News doesn't flow like water on television, including on CNN. There basically is no cable television news anymore, and that's CNN's fault. Hirschorn seems to believe that the CNN of today is pretty much like the CNN of Ted Turner. It's not even close.
The "low cost methods" he describes are no longer employed. Now they're paying Anderson Cooper, Wolf Blitzer and many others ridiculous amounts of money, not to mention the amounts they spend on set design, graphics, and gadgetry. Shiny things.
And while it's true that "a network devoted to providing headlines topped with a touch of analysis no longer seems quite so useful," that's not what CNN used to be. It used to be a news network. They spent money on reporting.
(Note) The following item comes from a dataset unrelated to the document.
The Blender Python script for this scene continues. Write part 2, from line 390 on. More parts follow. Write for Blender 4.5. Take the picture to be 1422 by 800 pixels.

They did analysis, too, but most of the day was filled with reports from reporters out in the field, reporting stories. Unearthing facts. Talking to sources. Being journalists.
"But CNN’s biggest problem may actually be its founding principles," Hirschorn says. I would argue just the opposite: that Time-Warner's *abandonment* of those principles is its biggest problem. It can't be obnoxious, ideological and angry like Fox or, to a lesser degree, MSNBC. It's only real choice is to bolster its reputation as a serious news outlet. Instead, it chose to go shallow -- to *pretend* to be a serious news outlet, while running a lot of lightweight shows and talking heads interspersed with the occasional actual news report. And witness the recent hiring of Erick Erickson, the obnoxious, incendiary frat-boy blogger whose main talent is to hurl insults. Would the old CNN have hired him? Of course not. They would have hired another nameless reporter. To report.
People still want news on television. As it stands, there are now 4 big cable news outlets, but often, there is no news to be found on cable. CNN could be the network that could always be relied upon to provide it.